● **TASK TO COMPLETE**:
Begin with the first line below and retype each line exactly through the line containing "XREC = -0.985". Any pictures are to be left out.

● **MATERIAL PROVIDED**:
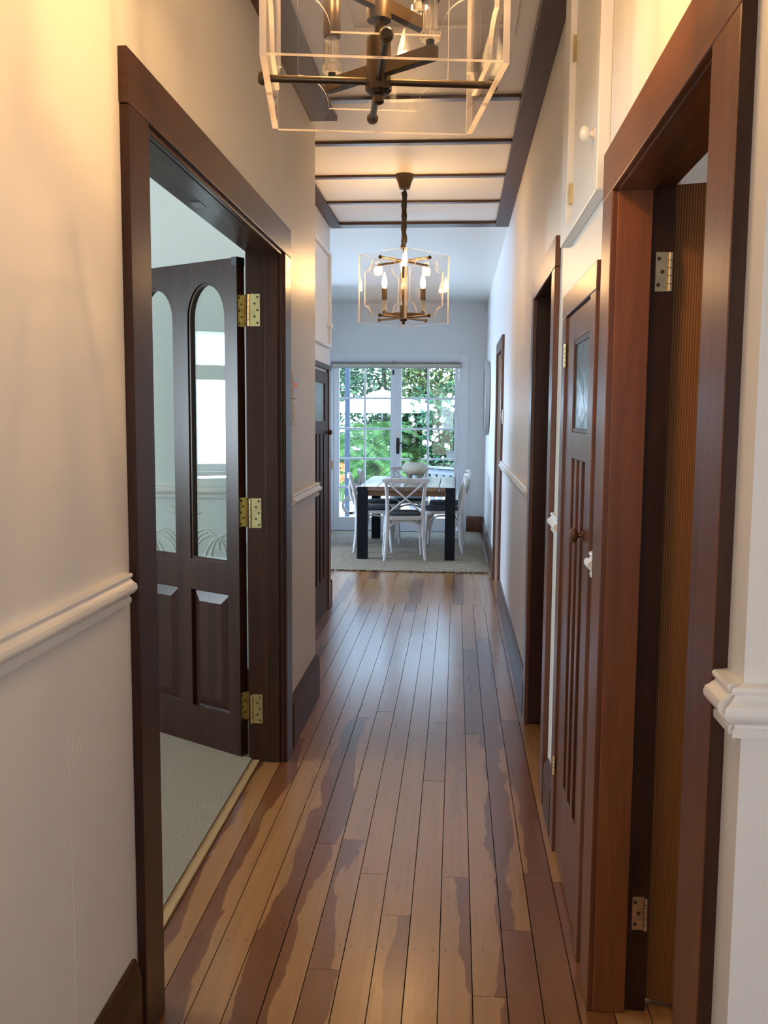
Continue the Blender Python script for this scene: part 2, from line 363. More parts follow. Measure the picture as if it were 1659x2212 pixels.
def tag(o, label=None, cat=None, group=None, kind=None):
    if label: o['label'] = label
    if cat: o['category'] = cat
    if group: o['group'] = group
    if kind: o['kind'] = kind
    return o
def empty(name, loc=(0, 0, 0), rz=0.0, parent=None, **k):
    o = bpy.data.objects.new(name, None); COL.objects.link(o); o.location = loc; o.rotation_euler = (0, 0, rz)
    o.empty_display_size = 0.1
    if parent: o.parent = parent
    return tag(o, **k)
def box(name, b, mat, parent=None, bevel=0.0, **k):
    return tag(MB().box(*b).build(name, mat, parent, bevel=bevel), **k)
def copy_tree(o, parent=None):
    c = o.copy(); COL.objects.link(c)
    if parent: c.parent = parent
    for ch in [x for x in bpy.data.objects if x.parent == o]: copy_tree(ch, c)
    return c

CEIL = 2.95
XL, XR = -0.733, 0.372       # hall wall faces
CL, CR = -0.712, 0.352       # casing faces
XREC = -0.985                # wall of the wider end of the hall

# ------------------------------------------------------------------ floor
fl = MB().box(-4.8, 3.6, -1.5, 12.3, -0.12, -0.022).build('floor', 'soil'); tag(fl, 'hall floor of varnished timber boards running to the dining room', kind='structure')
P0, PW = -0.0255, 0.0893
def board(k, y0, y1, tone, split, side, sx0=None, sx1=None):
    x0 = P0 + PW * k + 0.0014 if sx0 is None else sx0; x1 = P0 + PW * (k + 1) - 0.0014 if sx1 is None else sx1
    cx, cy = (x0 + x1) / 2, (y0 + y1) / 2; w, h = (x1 - x0) / 2, (y1 - y0) / 2 - 0.0008
    o = MB().box(-w, w, -h, h, -0.022, 0.0 + random.uniform(-0.0006, 0.0004)).build('floor_board', 'boards', fl, loc=(cx, cy, 0))
    o['tone'] = tone; o['split'] = split; o['side'] = side; o['seed'] = random.random()
    return o
# joints and figure of each column of the hall, near to far: (end y, tone, heart/sap boundary, side the heart is on)
HALL = {
 -11: [(7.34, .2, 0, 1)], -10: [(5.9, .2, 0, 1), (7.34, .1, 3, 1)],
 -9: [(1.9, .3, -3, 1), (5.2, .25, -.2, -1), (7.34, .1, 3, 1)],
 -8: [(4.15, .15, .12, -1), (7.34, .1, 3, 1)],
 -7: [(4.45, 0, .95, 1), (7.34, .05, 3, 1)],
 -6: [(4.62, .0, -.15, 1), (7.34, .08, 3, 1)],
 -5: [(3.10, .1, .05, -1), (4.48, .0, .2, -1), (7.34, .05, 3, 1)],
 -4: [(2.36, .1, .55, -1), (3.14, .05, .1, -1), (4.58, .0, 3, 1), (7.0, .1, 3, 1), (7.34, .35, -3, 1)],
 -3: [(2.9, 0, .75, 1), (4.3, 0, 3, 1), (7.34, .05, 3, 1)],
 -2: [(1.74, .25, -3, 1), (2.65, .05, -.05, 1), (4.48, 0, 3, 1), (7.34, .0, 3, 1)],
 -1: [(2.05, .0, .42, -1), (3.70, 0, 3, 1), (4.44, .3, 3, 1), (5.5, .0, 3, 1), (7.34, .05, 3, 1)],
 0: [(2.9, .05, .1, 1), (4.6, .1, 3, 1), (7.34, .05, 3, 1)],
 1: [(2.28, 0, .18, 1), (4.28, .0, .35, 1), (5.9, .25, -3, 1), (7.34, .1, 3, 1)],
 2: [(2.6, .3, -3, 1), (4.42, .08, .3, -1), (6.2, .3, -3, 1), (7.34, .15, 3, 1)],
 3: [(2.95, .3, -3, 1), (4.5, .25, -.4, 1), (5.6, .05, 3, 1), (7.34, .1, 3, 1)],
 4: [(2.9, .2, -3, 1), (4.9, .1, 3, 1), (7.34, .1, 3, 1)],
}
for k, lst in HALL.items():
    y = -1.2 if k > -9 else (1.2 if k == -9 else 4.75)
    for ye, tone, sp, sd in lst:
        if ye > y: board(k, y, ye, tone * 0.8, sp, sd); y = ye
for k in (5, 6, 7, 8, 9):
    board(k, 0.9, 2.9, 0.05, 3 if k % 2 else .3, 1)
    if k < 8: board(k, 3.3, 4.7, 0.1, 3, 1); board(k, 7.3, 8.9, 0.1, 3, 1)
DW = 0.0885
for c in range(-20, 5):
    y = 7.34; x0 = -0.005 + DW * c
    for seg in range(3):
        ye = (12.1 if seg == 2 else y + random.uniform(0.9, 1.9))
        board(0, y, ye, random.choice((0, .05, .1, .25, .35)), random.choice((3, 3, .3, -3)), 1, x0 + 0.0006, x0 + DW - 0.0006); y = ye
# kitchen tiles glimpsed left of the rug
for i in range(4):
    for j in range(8):
        o = box('floor_tile', (-3.45 + i * 0.42, -3.04 + i * 0.42, 8.2 + j * 0.48, 8.67 + j * 0.48, -0.022, 0.0), 'paving', fl)
carp = MB().box(-4.6, -0.868, 0.3, 4.58, -0.022, 0.012).build('carpet', 'carpet', fl)
box('carpet_trim', (-0.868, -0.832, 2.12, 3.85, -0.02, 0.007), 'carpet_edge', fl, 0.003)

# ------------------------------------------------------------------ walls and ceiling
def walls(name, boxes, mat, label, parent=None):
    m = MB()
    for b in boxes: m.box(*b)
    return tag(m.build(name, mat), label, kind='structure')
Z0 = -0.022
wl = walls('wall_left', [(-0.88, XL, -1.3, 2.09, Z0, CEIL), (-0.88, XL, 3.92, 4.80, Z0, CEIL), (-0.88, XL, 2.09, 3.92, 2.235, CEIL),
      (-1.25, XREC, 4.70, 7.20, Z0, CEIL), (-1.25, -0.88, 4.70, 4.80, Z0, CEIL)], 'wall', 'white left hall wall with a wide double doorway and a recess beyond')
wr = walls('wall_right', [(XR, 0.52, 1.19, 1.345, Z0, CEIL), (XR, 0.52, 1.345, 2.30, 2.085, CEIL), (XR, 0.52, 2.30, 3.57, Z0, CEIL),
      (XR, 0.52, 3.57, 4.50, 2.105, CEIL), (XR, 0.52, 4.50, 7.62, Z0, CEIL), (XR, 0.52, 7.62, 8.45, 2.10, CEIL), (XR, 0.52, 8.45, 12.25, Z0, CEIL),
      (0.52, 1.6, 1.19, 1.30, Z0, CEIL)], 'wall', 'white right hall wall with three dark framed doorways')
walls('wall_end', [(-4.8, -1.62, 12.10, 12.25, Z0, CEIL), (0.04, XR, 12.10, 12.25, Z0, CEIL), (-1.62, 0.04, 12.10, 12.25, 2.205, CEIL)],
      'wall_cool', 'pale end wall of the dining room around the french doors')
walls('wall_dining_left', [(-1.86, -1.74, 10.3, 12.1, Z0, CEIL)], 'wall_cool', 'pale nib wall on the left of the dining room')
walls('wall_back', [(-0.88, 1.6, -1.45, -1.3, Z0, 0.1), (-0.88, 1.6, -1.45, -1.3, 2.5, CEIL), (-0.88, -0.68, -1.45, -1.3, Z0, CEIL), (0.4, 1.6, -1.45, -1.3, Z0, CEIL),
      (1.6, 1.75, -1.45, 1.3, Z0, CEIL)], 'wall', 'white wall behind the viewer around the glazed front door')
walls('wall_bedroom', [(-4.6, -0.88, 4.58, 4.70, Z0, CEIL), (-4.6, -0.88, 0.15, 0.3, Z0, CEIL),
      (-4.75, -4.6, 0.15, 2.2, Z0, CEIL), (-4.75, -4.6, 3.43, 4.7, Z0, CEIL), (-4.75, -4.6, 2.2, 3.43, Z0, 0.98), (-4.75, -4.6, 2.2, 3.43, 2.22, CEIL)],
      'wall_bed', 'pale grey walls of the carpeted front room')
walls('wall_kitchen', [(-4.75, -4.6, 4.7, 8.2, Z0, CEIL), (-4.75, -4.6, 10.4, 12.25, Z0, CEIL), (-4.75, -4.6, 8.2, 10.4, Z0, 0.95), (-4.75, -4.6, 8.2, 10.4, 2.25, CEIL)],
      'wall_cool', 'pale kitchen side walls beyond the hall')
walls('wall_right_room', [(3.45, 3.6, 0.9, 3.0, Z0, CEIL), (0.52, 3.6, 2.95, 3.1, Z0, CEIL), (1.6, 3.6, 1.19, 1.30, Z0, CEIL)], 'wall', 'white walls of the room behind the near right door')
walls('wall_bath', [(0.52, 2.2, 3.2, 3.3, Z0, CEIL), (0.52, 2.2, 4.8, 4.9, Z0, CEIL), (2.2, 2.3, 3.2, 4.9, Z0, CEIL),
      (0.52, 2.2, 7.2, 7.3, Z0, CEIL), (0.52, 2.2, 8.8, 8.9, Z0, CEIL), (2.2, 2.3, 7.2, 8.9, Z0, CEIL)], 'wall', 'white walls of the small rooms off the right side')
cl = tag(MB().box(-4.8, 3.6, -1.5, 12.25, CEIL, CEIL + 0.12).build('ceiling', 'ceiling'), 'cream ceiling panels divided by dark timber battens', kind='structure')
# hall battens and cover boards: parts of the ceiling
for y in (4.41, 5.09, 5.78, 6.46):
    xl = -0.60 if y < 4.8 else -0.90
    m = MB(); dy = 0.012
    m.add([(xl, y - dy - 0.025, 2.936), (0.27, y + dy - 0.045, 2.936), (0.27, y + dy + 0.005, 2.936), (xl, y - dy + 0.025, 2.936),
           (xl, y - dy - 0.025, CEIL), (0.27, y + dy - 0.045, CEIL), (0.27, y + dy + 0.005, CEIL), (xl, y - dy + 0.025, CEIL)],
          [(0, 3, 2, 1), (4, 5, 6, 7), (0, 1, 5, 4), (1, 2, 6, 5), (2, 3, 7, 6), (3, 0, 4, 7)])
    m.build('ceiling_batten', 'walnut_x', cl, bevel=0.003)
zb = 2.930
box('ceiling_beam', (0.271, 0.372, -1.3, 7.24, zb, CEIL), 'walnut_dull_y', cl, 0.004)
m = MB(); m.prism([(XL, -1.3), (-0.588, -1.3), (-0.606, 4.56), (-0.600, 4.65), (XL, 4.65)], zb, CEIL, lambda u, v, t: (u, v, t)); m.build('ceiling_beam', 'walnut_dull_y', cl, bevel=0.004)
box('ceiling_beam', (XREC, -0.902, 4.80, 7.24, zb, CEIL), 'walnut_dull_y', cl, 0.004)
box('ceiling_beam', (-0.902, 0.271, 7.105, 7.24, zb, CEIL), 'walnut_x', cl, 0.004)
# attic hatch outline in the near plain part of the ceiling
for b in ((-0.45, 0.20, 3.62, 3.70), (-0.45, 0.20, 2.55, 2.63), (-0.45, -0.40, 2.63, 3.62), (0.15, 0.20, 2.63, 3.62)):
    box('hatch_trim', (*b, 2.938, CEIL), 'ceiling', cl, 0.003)

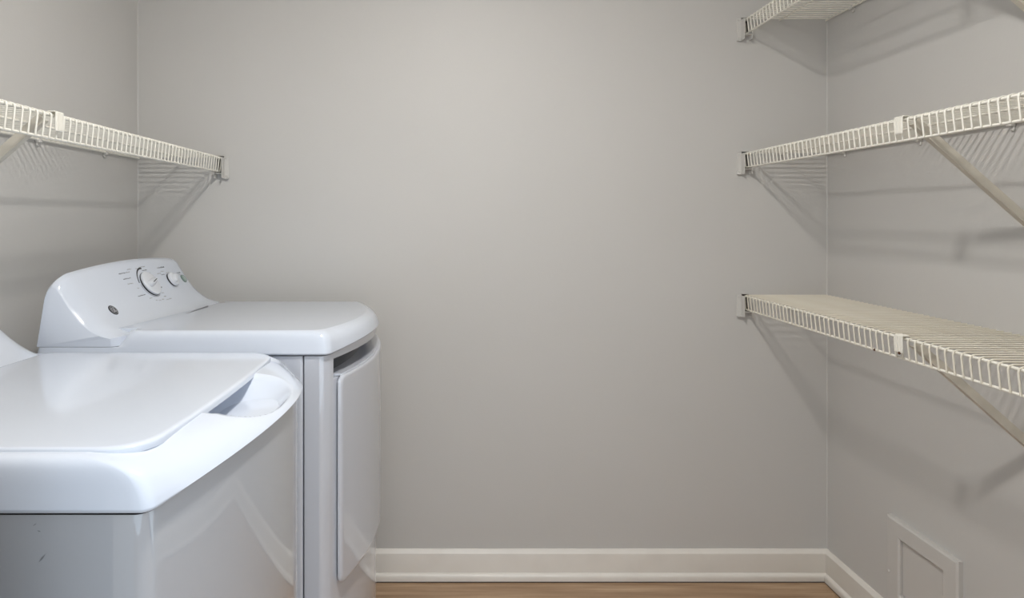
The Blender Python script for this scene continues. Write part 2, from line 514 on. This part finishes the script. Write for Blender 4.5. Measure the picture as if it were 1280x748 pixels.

● **TASK OUTPUT**:
Continue the Blender Python script for this scene: part 2, from line 363. More parts follow. Measure the picture as if it were 1659x2212 pixels.
def tag(o, label=None, cat=None, group=None, kind=None):
    if label: o['label'] = label
    if cat: o['category'] = cat
    if group: o['group'] = group
    if kind: o['kind'] = kind
    return o
def empty(name, loc=(0, 0, 0), rz=0.0, parent=None, **k):
    o = bpy.data.objects.new(name, None); COL.objects.link(o); o.location = loc; o.rotation_euler = (0, 0, rz)
    o.empty_display_size = 0.1
    if parent: o.parent = parent
    return tag(o, **k)
def box(name, b, mat, parent=None, bevel=0.0, **k):
    return tag(MB().box(*b).build(name, mat, parent, bevel=bevel), **k)
def copy_tree(o, parent=None):
    c = o.copy(); COL.objects.link(c)
    if parent: c.parent = parent
    for ch in [x for x in bpy.data.objects if x.parent == o]: copy_tree(ch, c)
    return c

CEIL = 2.95
XL, XR = -0.733, 0.372       # hall wall faces
CL, CR = -0.712, 0.352       # casing faces
XREC = -0.985                # wall of the wider end of the hall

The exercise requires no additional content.